You’ve already decided you want to become a member of a flexible workspace option. Now, you’re left with the decision of opting for either a shared workspace or a private office. Which is right for you?

Free coffee, free tea, free wifi, access to social events, access to workshops, access to meeting rooms…at CityCentral these are amenities that are included in your membership regardless of whether you opt for a coworking, a private office, or anything in between.

These perks aside, how do you choose which type of workspace is best for you? A good place to start is to consider your personality type and your line of work. Some types of business’ require more confidentiality than others (think lawyers, psychologists, accountants), in terms of personality, some people need constant stimuli to be more productive, while others might work best in a quiet, more isolated environment.

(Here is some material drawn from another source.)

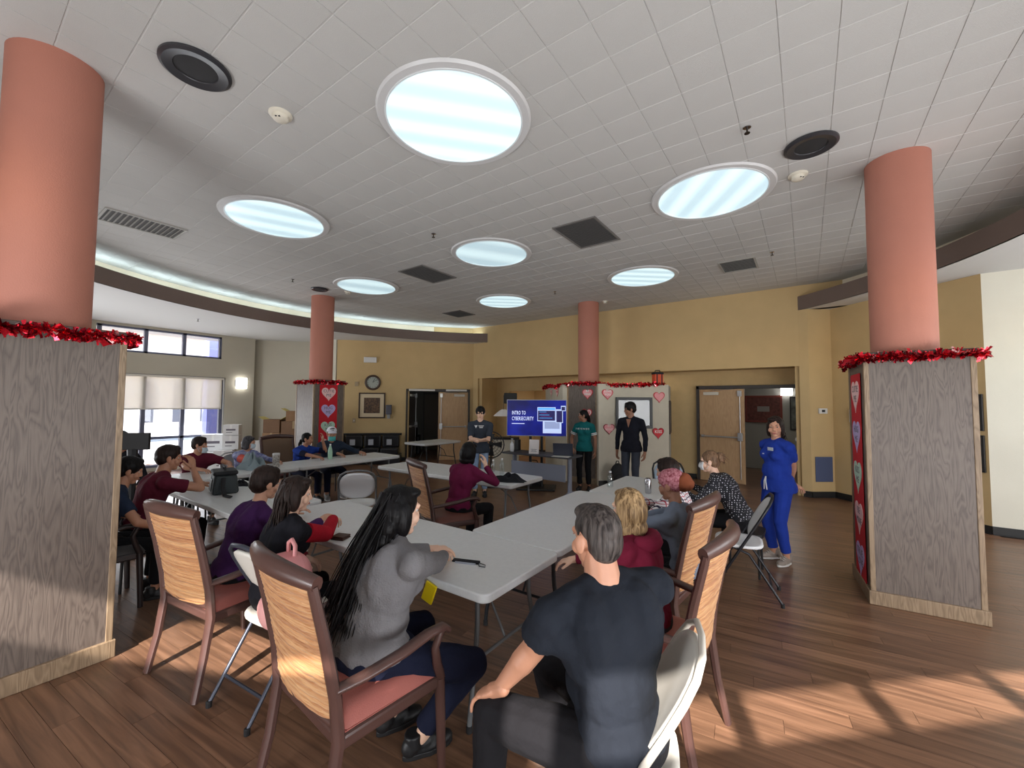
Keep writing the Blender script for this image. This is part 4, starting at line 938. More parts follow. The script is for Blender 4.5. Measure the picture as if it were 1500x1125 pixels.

The coworking option tends to work best for freelancers or early stage startups that can greatly benefit from constant interactions. It’s also the best option for individuals that are outgoing and generally enjoy being in other people’s company. It’s the obvious option for those who feel motivated by seeing people around them work and exchange ideas.

On the other side of the spectrum, coworking (generally speaking) doesn’t work for those who are easily distracted and have a hard time concentrating when there are other people or stimuli around them.

Personality and personal preferences aside, when it comes to choosing the right workspace, you need to keep your business at the top of your mind. If you’re a solopreneur or a freelancer, you might benefit the most from a coworking option, as it’ll allow you to interact most with others and you don’t need a lot of room for growth.

If, however, you have a startup with a small group of people, then a private office option might work best for you, as it will allow for you and the rest of the team to work together in private, with the option of using the shared workspace if you need some extra motivation.

Additionally, a private office might work best for those who constantly work with companies that require them to sign nondisclosure agreements and have strict confidentiality clauses. Furthermore, if you have a small startup or business, having a private office would give you the option to personalize the workspace, allowing you to do some light ‘branding’ through decorations and layouts.

Regardless of the option you choose, keep in mind that the end-goal of a workspace membership is to increase your productivity, expand your network, and grow your business as much as possible. It’s about easily being able to show up, plug in, and get down to business.